In school, I learned that it's totally normal for girls to bond over not eating.
It always started the same way - someone at the lunch table would casually say, "I didn't even eat breakfast today," and suddenly everyone else said it in unison. A round of guilty confessions. Someone else would add, "I skipped dinner last night," and someone would shrug, stating, "I only had coffee".
I used to think that meant they were stronger than me. More controlled and put-together.
So I played along. If I had a sandwich, I'd say, "I didn't eat much this morning", like I had to earn the right to be hungry. I thought that eating in front of people wasn't allowed unless I proved I was barely surviving and functioning.

Image Credit: Jonathon Greenway from Unsplash
Running has always been an important part of my life - I love it.

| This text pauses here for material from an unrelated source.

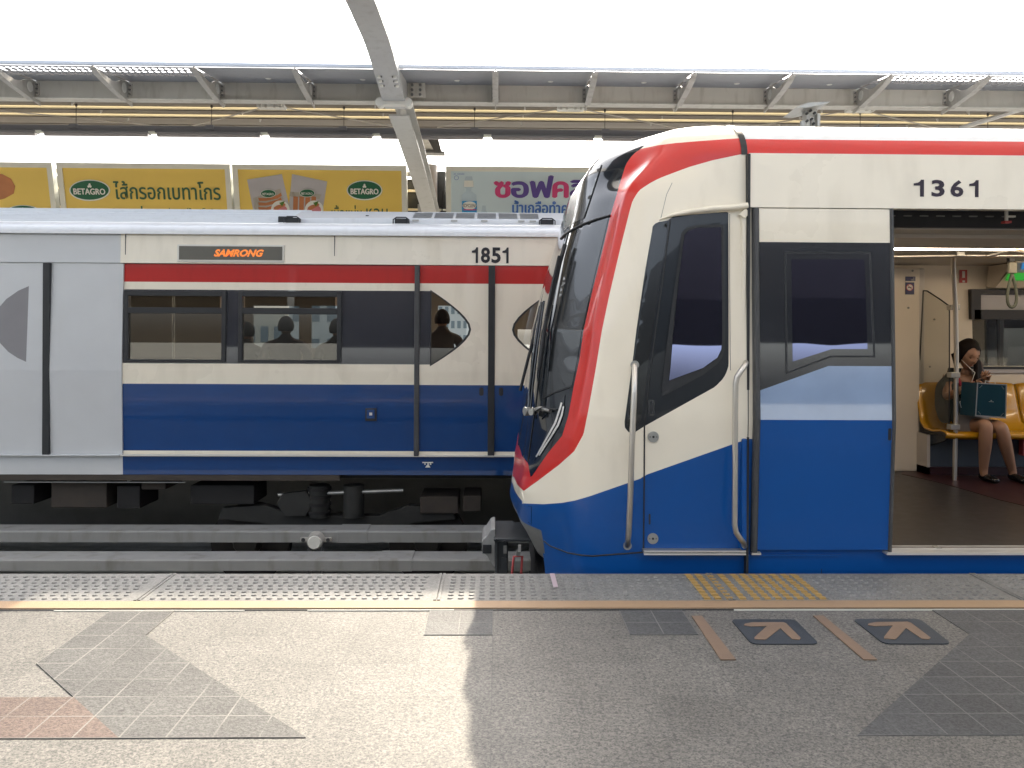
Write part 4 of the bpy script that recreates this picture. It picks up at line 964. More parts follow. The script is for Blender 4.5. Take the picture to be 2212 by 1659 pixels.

But I couldn't figure out why I was so fatigued by the first mile in races. I trained hard.
I showed up. But my times weren't improving, and neither was my energy. I'd come home from meets completely wiped, like my body was doing the absolute most with the absolute least.
Spoiler alert: It was.
I had become so good at restricting, rationing, "watching what I eat", that I forgot actually to fuel myself. I thought discipline meant eating less. I didn't realize that I was sabotaging my own progress.
In a way, that realization saved me - because running gave me something diet culture couldn't prove.

Image Credit: raphaël david from Pexels
Proof that my body worked better when I treated it with respect. That eating wasn't a weakness - it was actually a requirement. My times improved when I started eating enough.
I recovered faster. I actually could focus at school instead of zoning out in math because my brain was in survival mode.
So I stopped apologizing for eating. Not instantly. Not perfectly.
But gradually. I stopped making up excuses for being hungry. I stopped explaining my lunch. I started listening to my body instead of my inner critic. And the weirdest part? No one cared. No one was waiting to shame me. It had always been me.
I've realized something: food guilt is boring. Shrinking yourself is boring. Being tired all the time from under-fueling is boring.
What's not boring is running a strong race and or laughing so hard at lunch that you forget to finish your snack. Or having enough energy to stay after school and work on something you love.

Image Credit: Nathan Cowley from Pexels
I still hear people talk about hunger like it's something to be ashamed of. I still hear that line - "I didn't even eat breakfast today", like it's an accomplishment. I don't respect it anymore. I don't join the union of voices saying their reasons to eat.
I eat breakfast. I eat lunch. I eat snacks.
I run. I feel full - not just in the literal way, but in the alive way.
Eating is not something I'll ever apologize for again.